■ **Job**
Starting with the first line of the data that follows, transcribe every line verbatim until the line containing "S.render.engine = 'CYCLES'" has been transcribed.

-- Collected data start --

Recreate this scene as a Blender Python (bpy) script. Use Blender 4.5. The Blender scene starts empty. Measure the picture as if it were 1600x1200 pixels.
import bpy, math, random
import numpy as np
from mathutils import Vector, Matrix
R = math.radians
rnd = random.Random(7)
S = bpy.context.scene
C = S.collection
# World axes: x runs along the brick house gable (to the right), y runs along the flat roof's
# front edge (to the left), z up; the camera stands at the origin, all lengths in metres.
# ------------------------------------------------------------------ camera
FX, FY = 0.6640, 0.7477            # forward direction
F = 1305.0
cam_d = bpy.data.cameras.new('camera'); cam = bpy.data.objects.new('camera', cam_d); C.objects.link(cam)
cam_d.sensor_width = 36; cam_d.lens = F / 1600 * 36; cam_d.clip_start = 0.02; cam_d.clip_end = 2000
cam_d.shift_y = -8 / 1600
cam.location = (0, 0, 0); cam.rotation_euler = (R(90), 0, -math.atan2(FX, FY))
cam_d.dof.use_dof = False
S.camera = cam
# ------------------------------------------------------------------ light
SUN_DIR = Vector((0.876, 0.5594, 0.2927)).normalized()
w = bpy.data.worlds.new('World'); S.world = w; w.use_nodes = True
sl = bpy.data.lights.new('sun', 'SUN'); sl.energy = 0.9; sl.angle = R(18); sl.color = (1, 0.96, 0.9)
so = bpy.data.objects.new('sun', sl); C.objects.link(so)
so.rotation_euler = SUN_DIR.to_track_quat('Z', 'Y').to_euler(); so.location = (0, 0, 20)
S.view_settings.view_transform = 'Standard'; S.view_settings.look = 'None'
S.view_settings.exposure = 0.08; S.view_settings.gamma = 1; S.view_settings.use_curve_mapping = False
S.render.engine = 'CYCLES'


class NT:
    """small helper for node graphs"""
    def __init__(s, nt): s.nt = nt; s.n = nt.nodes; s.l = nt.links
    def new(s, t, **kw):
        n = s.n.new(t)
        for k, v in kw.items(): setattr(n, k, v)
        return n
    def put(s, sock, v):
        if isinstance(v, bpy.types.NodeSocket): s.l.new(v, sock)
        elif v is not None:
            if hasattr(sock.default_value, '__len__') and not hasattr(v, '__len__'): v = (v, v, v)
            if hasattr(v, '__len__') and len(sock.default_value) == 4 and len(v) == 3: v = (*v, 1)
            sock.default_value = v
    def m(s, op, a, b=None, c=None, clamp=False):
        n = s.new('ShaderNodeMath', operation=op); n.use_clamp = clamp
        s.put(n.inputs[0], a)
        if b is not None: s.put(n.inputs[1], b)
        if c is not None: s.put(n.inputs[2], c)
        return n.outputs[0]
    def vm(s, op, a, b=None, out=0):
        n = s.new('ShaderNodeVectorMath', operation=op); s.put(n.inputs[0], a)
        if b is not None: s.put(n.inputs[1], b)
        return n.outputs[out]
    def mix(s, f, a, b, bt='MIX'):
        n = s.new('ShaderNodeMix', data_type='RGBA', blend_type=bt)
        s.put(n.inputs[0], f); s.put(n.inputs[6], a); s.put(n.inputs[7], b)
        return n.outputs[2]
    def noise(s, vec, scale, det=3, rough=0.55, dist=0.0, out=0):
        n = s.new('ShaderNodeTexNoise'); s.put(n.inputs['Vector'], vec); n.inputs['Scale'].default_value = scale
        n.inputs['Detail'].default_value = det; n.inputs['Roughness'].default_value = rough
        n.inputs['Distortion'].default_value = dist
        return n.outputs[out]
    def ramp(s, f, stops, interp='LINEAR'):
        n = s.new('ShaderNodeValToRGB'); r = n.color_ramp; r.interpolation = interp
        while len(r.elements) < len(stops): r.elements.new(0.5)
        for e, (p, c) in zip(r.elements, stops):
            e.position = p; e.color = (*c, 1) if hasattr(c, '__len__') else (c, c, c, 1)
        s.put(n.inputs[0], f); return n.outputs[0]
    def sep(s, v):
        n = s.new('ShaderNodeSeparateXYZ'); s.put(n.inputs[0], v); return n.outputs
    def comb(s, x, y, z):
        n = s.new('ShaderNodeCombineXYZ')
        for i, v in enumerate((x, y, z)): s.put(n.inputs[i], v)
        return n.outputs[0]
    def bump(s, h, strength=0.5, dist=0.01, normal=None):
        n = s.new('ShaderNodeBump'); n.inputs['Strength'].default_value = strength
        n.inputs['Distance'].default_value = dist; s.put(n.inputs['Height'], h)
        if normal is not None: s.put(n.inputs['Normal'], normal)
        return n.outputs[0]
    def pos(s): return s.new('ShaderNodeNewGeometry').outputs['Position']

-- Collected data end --

■ **Solution to this task**
Recreate this scene as a Blender Python (bpy) script. Use Blender 4.5. The Blender scene starts empty. Measure the picture as if it were 1600x1200 pixels.
import bpy, math, random
import numpy as np
from mathutils import Vector, Matrix
R = math.radians
rnd = random.Random(7)
S = bpy.context.scene
C = S.collection
# World axes: x runs along the brick house gable (to the right), y runs along the flat roof's
# front edge (to the left), z up; the camera stands at the origin, all lengths in metres.
# ------------------------------------------------------------------ camera
FX, FY = 0.6640, 0.7477            # forward direction
F = 1305.0
cam_d = bpy.data.cameras.new('camera'); cam = bpy.data.objects.new('camera', cam_d); C.objects.link(cam)
cam_d.sensor_width = 36; cam_d.lens = F / 1600 * 36; cam_d.clip_start = 0.02; cam_d.clip_end = 2000
cam_d.shift_y = -8 / 1600
cam.location = (0, 0, 0); cam.rotation_euler = (R(90), 0, -math.atan2(FX, FY))
cam_d.dof.use_dof = False
S.camera = cam
# ------------------------------------------------------------------ light
SUN_DIR = Vector((0.876, 0.5594, 0.2927)).normalized()
w = bpy.data.worlds.new('World'); S.world = w; w.use_nodes = True
sl = bpy.data.lights.new('sun', 'SUN'); sl.energy = 0.9; sl.angle = R(18); sl.color = (1, 0.96, 0.9)
so = bpy.data.objects.new('sun', sl); C.objects.link(so)
so.rotation_euler = SUN_DIR.to_track_quat('Z', 'Y').to_euler(); so.location = (0, 0, 20)
S.view_settings.view_transform = 'Standard'; S.view_settings.look = 'None'
S.view_settings.exposure = 0.08; S.view_settings.gamma = 1; S.view_settings.use_curve_mapping = False
S.render.engine = 'CYCLES'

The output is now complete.